Ebun Francis|
The International Monetary Fund (IMF) senior resident representative for Nigeria, Amine Mati has said that Nigeria uses more than 50 percent of her revenue to service the country’s debt
Mati who stated this during a presentation by the International Monetary Fund (IMF) on the economic outlook for sub-Saharan Africa, said that although Nigeria’s debt to gross domestic product (GDP) was quite low, the country uses more than 50 percent of revenue for interest payments.
The IMF senior representative has, therefore, advocated for an increase in revenue sources in order to bridge the gap and ensure that revenue to GDP is sufficient to pay up and service debt profitably.

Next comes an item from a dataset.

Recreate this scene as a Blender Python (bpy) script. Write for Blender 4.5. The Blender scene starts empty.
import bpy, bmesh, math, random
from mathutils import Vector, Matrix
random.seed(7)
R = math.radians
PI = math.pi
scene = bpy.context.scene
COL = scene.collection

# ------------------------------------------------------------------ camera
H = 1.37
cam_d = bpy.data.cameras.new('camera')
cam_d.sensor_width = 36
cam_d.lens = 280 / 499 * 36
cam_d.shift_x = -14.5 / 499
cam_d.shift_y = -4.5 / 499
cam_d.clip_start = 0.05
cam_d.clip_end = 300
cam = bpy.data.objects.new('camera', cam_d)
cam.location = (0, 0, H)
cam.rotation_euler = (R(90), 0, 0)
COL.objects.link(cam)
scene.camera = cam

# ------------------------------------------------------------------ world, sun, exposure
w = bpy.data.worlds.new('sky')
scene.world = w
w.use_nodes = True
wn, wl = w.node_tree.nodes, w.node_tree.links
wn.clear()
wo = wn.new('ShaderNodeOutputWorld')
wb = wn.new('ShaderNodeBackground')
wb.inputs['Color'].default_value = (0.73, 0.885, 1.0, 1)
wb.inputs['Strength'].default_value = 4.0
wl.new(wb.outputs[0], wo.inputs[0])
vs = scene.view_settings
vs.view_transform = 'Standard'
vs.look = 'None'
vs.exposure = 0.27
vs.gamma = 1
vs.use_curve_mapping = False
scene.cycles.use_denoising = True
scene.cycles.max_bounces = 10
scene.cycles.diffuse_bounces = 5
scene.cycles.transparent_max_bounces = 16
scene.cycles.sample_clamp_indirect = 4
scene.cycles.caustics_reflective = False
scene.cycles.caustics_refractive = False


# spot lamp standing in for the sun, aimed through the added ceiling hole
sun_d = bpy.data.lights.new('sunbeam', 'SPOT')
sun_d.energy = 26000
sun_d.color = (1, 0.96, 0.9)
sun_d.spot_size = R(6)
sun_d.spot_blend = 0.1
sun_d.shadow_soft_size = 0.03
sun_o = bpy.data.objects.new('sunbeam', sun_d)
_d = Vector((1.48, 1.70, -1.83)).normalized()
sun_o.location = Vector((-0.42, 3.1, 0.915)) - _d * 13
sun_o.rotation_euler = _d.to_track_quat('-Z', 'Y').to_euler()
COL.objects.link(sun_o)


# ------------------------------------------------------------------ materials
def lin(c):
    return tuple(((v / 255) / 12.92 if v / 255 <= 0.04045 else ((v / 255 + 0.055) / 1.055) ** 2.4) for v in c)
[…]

According to the half-year activity report released by the Central Bank of Nigeria (CBN), cost of debt servicing increased by 37.04 percent to N941.99 billion in June 2018, compared to N687.37 billion recorded in June 2017.
In her contribution, Patience Oniha, director-general, Debt Management Office (DMO), said volatility in the international market contributed to the country’s rising debt profile.
Using the US greenback as an example, the DMO DG said a rise in US dollar interest rates had discouraged some foreign investors from putting their money in Nigeria.
According to her, investors were “exiting and selling out” because of the rise.
She also explained that the federal government increased its level of external borrowing in 2017 and reduced domestic borrowing because it is cheaper to do so.
According to Oniha, Nigeria is borrowing externally at fixed interest rates so as not to affect the debt portfolio already established.